Skip the pictures, please, and write out exactly the lines from the opening of the data through the line containing "COL = S.collection".

— BEGIN DATA —

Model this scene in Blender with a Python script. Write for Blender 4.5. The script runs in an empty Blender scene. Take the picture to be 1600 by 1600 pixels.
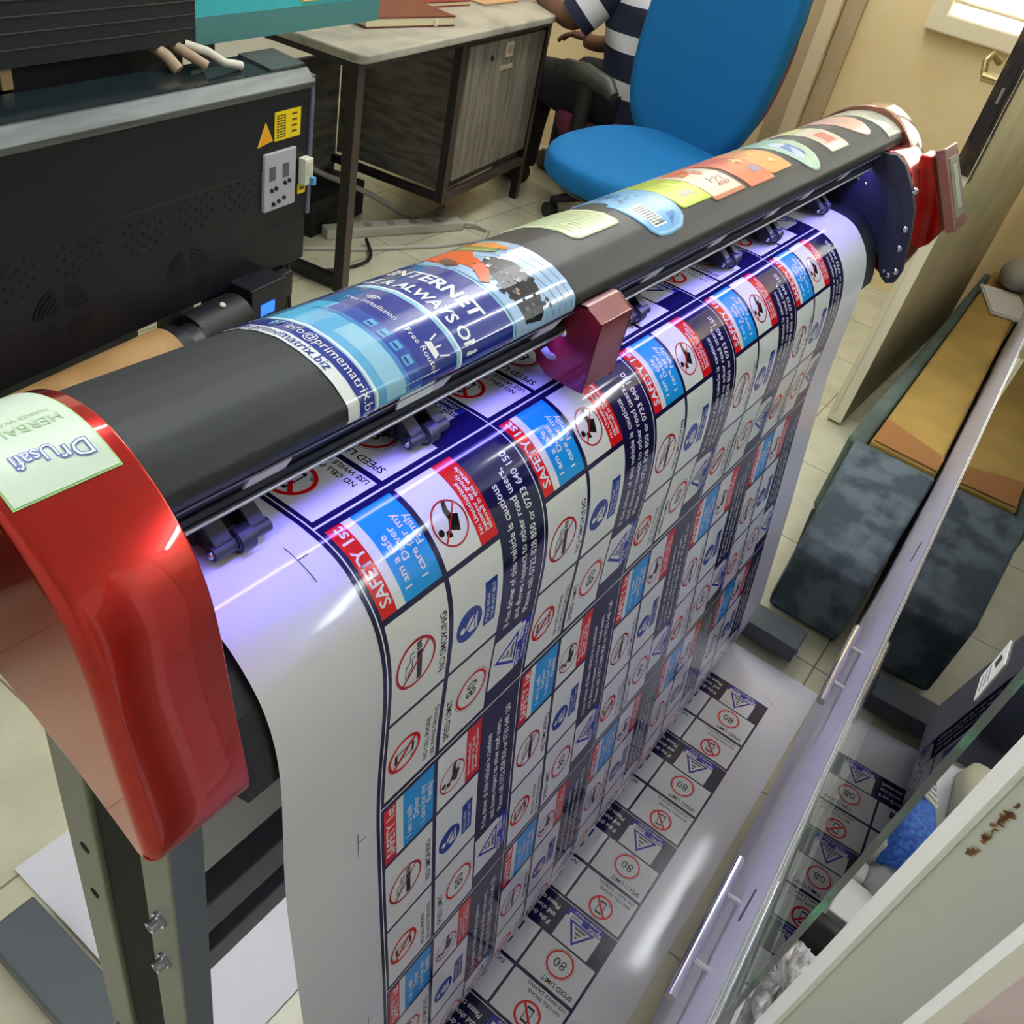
import bpy, bmesh, math, random
from mathutils import Vector, Matrix
random.seed(7)
PI = math.pi
S = bpy.context.scene
COL = S.collection

# ---------------------------------------------------------------- camera
CAM_C = (-0.3265066, -0.22851085, 1.27945704)
CAM_R = ((0.5785463162657251, -0.7928763442861376, 0.1913929533885945),
         (-0.4288148754638227, -0.4952748984504342, -0.7555266888375671),
         (0.6938313646098053, 0.3550350371954317, -0.6265366388706511))
cd = bpy.data.cameras.new('camera')
cam = bpy.data.objects.new('camera', cd)
COL.objects.link(cam)
rx, ry, rz = (Vector(r) for r in CAM_R)
m3 = Matrix((rx, -ry, -rz)).transposed()
cam.matrix_world = Matrix.Translation(CAM_C) @ m3.to_4x4()
cd.sensor_width = 36.0
cd.lens = 1368.1777 / 1600 * 36.0
cd.clip_start = 0.02
S.camera = cam

# ---------------------------------------------------------------- world, exposure, lights
S.view_settings.view_transform = 'Standard'
S.view_settings.look = 'None'
S.view_settings.gamma = 1.0
S.view_settings.use_curve_mapping = False
S.view_settings.exposure = 0.0
S.cycles.use_denoising = True
w = bpy.data.worlds.new('world')
S.world = w
w.use_nodes = True
bg = w.node_tree.nodes['Background']
bg.inputs[0].default_value = (0.93, 0.97, 1.0, 1)
bg.inputs[1].default_value = 0.25
TUBE_POWER = 41.0      # ceiling tubes
LED_POWER = 58.0       # purple-blue work light under the plotter cover
WINDOW_POWER = 2.2

# ---------------------------------------------------------------- colour + materials
def lin(h):
    h = h.lstrip('#')
    out = []
    for i in (0, 2, 4):
        c = int(h[i:i + 2], 16) / 255
        out.append(c / 12.92 if c <= 0.04045 else ((c + 0.055) / 1.055) ** 2.4)
    return tuple(out) + (1,)

MATS = {}
def mat(name, col, rough=0.5, metal=0.0, spec=0.5, coat=0.0, emit=None, es=0.0, noise=None, bump=None, trans=0.0, ior=1.45, alpha=1.0):
    if name in MATS:
        return MATS[name]
    m = bpy.data.materials.new(name)
    m.use_nodes = True
    nt = m.node_tree
    b = nt.nodes['Principled BSDF']
    b.inputs['Base Color'].default_value = lin(col)
    b.inputs['Roughness'].default_value = rough
    b.inputs['Metallic'].default_value = metal
    b.inputs['Specular IOR Level'].default_value = spec
    b.inputs['Coat Weight'].default_value = coat
    b.inputs['Coat Roughness'].default_value = 0.04
    b.inputs['Transmission Weight'].default_value = trans
    b.inputs['IOR'].default_value = ior
    b.inputs['Alpha'].default_value = alpha
    if emit:
        b.inputs['Emission Color'].default_value = lin(emit)
        b.inputs['Emission Strength'].default_value = es
    tc = None
    if noise or bump:
        tc = nt.nodes.new('ShaderNodeTexCoord')
    if noise:                                   # (second colour, scale, stretch xyz, contrast lo, hi)
        c2, sc, st, lo, hi = noise
        mp = nt.nodes.new('ShaderNodeMapping')
        mp.inputs['Scale'].default_value = st
        nz = nt.nodes.new('ShaderNodeTexNoise')
        nz.inputs['Scale'].default_value = sc
        nz.inputs['Detail'].default_value = 5
        rp = nt.nodes.new('ShaderNodeValToRGB')
        rp.color_ramp.elements[0].position = lo
        rp.color_ramp.elements[1].position = hi
        rp.color_ramp.elements[0].color = lin(col)
        rp.color_ramp.elements[1].color = lin(c2)
        nt.links.new(tc.outputs['Object'], mp.inputs['Vector'])
        nt.links.new(mp.outputs['Vector'], nz.inputs['Vector'])
        nt.links.new(nz.outputs['Fac'], rp.inputs['Fac'])
        nt.links.new(rp.outputs['Color'], b.inputs['Base Color'])
    if bump:                                    # (scale, strength)
        nb = nt.nodes.new('ShaderNodeTexNoise')
        nb.inputs['Scale'].default_value = bump[0]
        nb.inputs['Detail'].default_value = 4
        bn = nt.nodes.new('ShaderNodeBump')
        bn.inputs['Strength'].default_value = bump[1]
        bn.inputs['Distance'].default_value = 0.002
        nt.links.new(tc.outputs['Object'], nb.inputs['Vector'])
        nt.links.new(nb.outputs['Fac'], bn.inputs['Height'])
        nt.links.new(bn.outputs['Normal'], b.inputs['Normal'])
    MATS[name] = m
    return m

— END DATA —

- [SOLUTION TO THE PROBLEM]
Model this scene in Blender with a Python script. Write for Blender 4.5. The script runs in an empty Blender scene. Take the picture to be 1600 by 1600 pixels.
import bpy, bmesh, math, random
from mathutils import Vector, Matrix
random.seed(7)
PI = math.pi
S = bpy.context.scene
COL = S.collection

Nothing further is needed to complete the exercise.